Porém, GV e JK - e os brasileiros de então - viram aqueles projetos pioneiros implantados. Os de Lula estão no vir-a-ser.

Em nível microscópico, apenas depois do apagão de segurança de SP foi inaugurado o primeiro presídio federal de alta segurança, dos vários prometidos em campanha. A procrastinação parece ser a regra.

A segurança energética brasileira começou a ser desconstruída com FHC, que: desmantelou o modelo elétrico brasileiro e sub-investiu em energia hidráulica;

desmembrou peças importantes da Petrobras, dissolveu o monopólio e licitou concessões a petroleiras estrangeiras em zonas cuja geologia fora identificada pelo esforço brasileiro.

Pior: os contratos com as "concessionárias", autorizam-nas a fazer o que quiserem com o petróleo extraído.
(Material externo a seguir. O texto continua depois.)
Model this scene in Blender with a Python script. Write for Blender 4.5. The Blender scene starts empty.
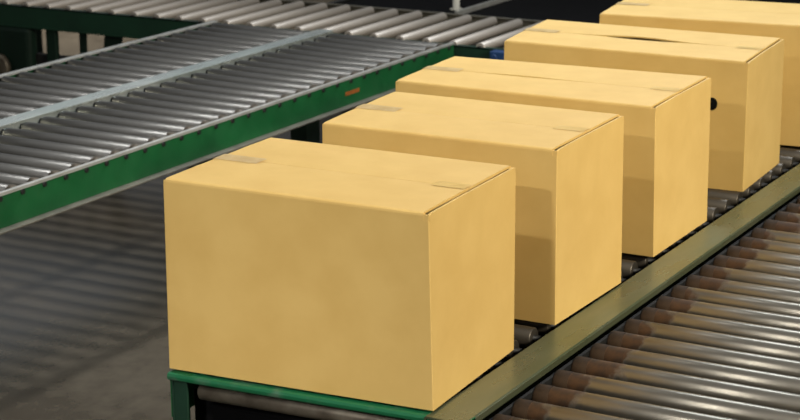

Lula festejou, com campanha milionária, a auto-suficiência em petróleo.

O Brasil a alcançou porque está há 25 anos estagnado, mesmo assim só dispomos de reservas para uns 17 anos, se o país crescer modestos 4 /4,5% ao ano.

Lula manteve a orientação neoliberal de FHC e está antecipando a oitava rodada de licitações de blocos petroleiros.

Quando FHC tentou correr atrás do prejuízo do apagão, embarcou na instalação de termelétricas, sem equacionar o suprimento de gás. Se todas as nossas termelétricas operarem em conjunto, faltará gás.

Lula aperfeiçoou o "padrão FHC" e atenuou algumas de suas piores dimensões. Foi conservador em matéria de hidroeletricidade.

Agora anuncia o importante projeto do Rio Madeira, mas mantém silêncio sobre a Usina de Belo Monte. Não liberou a Eletrobrás como empresa investidora.

Há complacência em manter cerca de 17 projetos hidrelétricos com questiúnculas ambientais.

O Brasil está travado em seu futuro, por mediocridade energética. É quase - por omissão - um projeto estruturante da estagnação, em longo prazo.

Cabe, contudo, duplo elogio à atual administração. Lula deve ser felicitado pelo impulso que deu, em matéria de bioenergética, com etanol, biodiesel e h-bio, fronteiras de futuro.

Não é estruturante o Bolsa Família, porém é um mínimo de inclusão social, enquanto se espera que o país vença a estagnação e gere empregos dignos.

Mas a Febraban festeja o crescimento de seus associados, num país estagnado. Ministro Meirelles oficia a mais repugnante taxa de juros real do planeta.

Umas 20 mil famílias que recebem 70% dos juros pagos pelo governo federal compram nas Daslus, podem ter contas no Caribe e apartamentos em Miami.

Cedo, o governo anunciou, com a Carta aos Brasileiros, sua opção pela concentração de renda e riqueza.

Não posso encerrar sem avançar uma explicação para a retórica atual do Governo Lula: pagando este ano R$ 160 bilhões de juros, não houve recursos para os projetos estruturantes.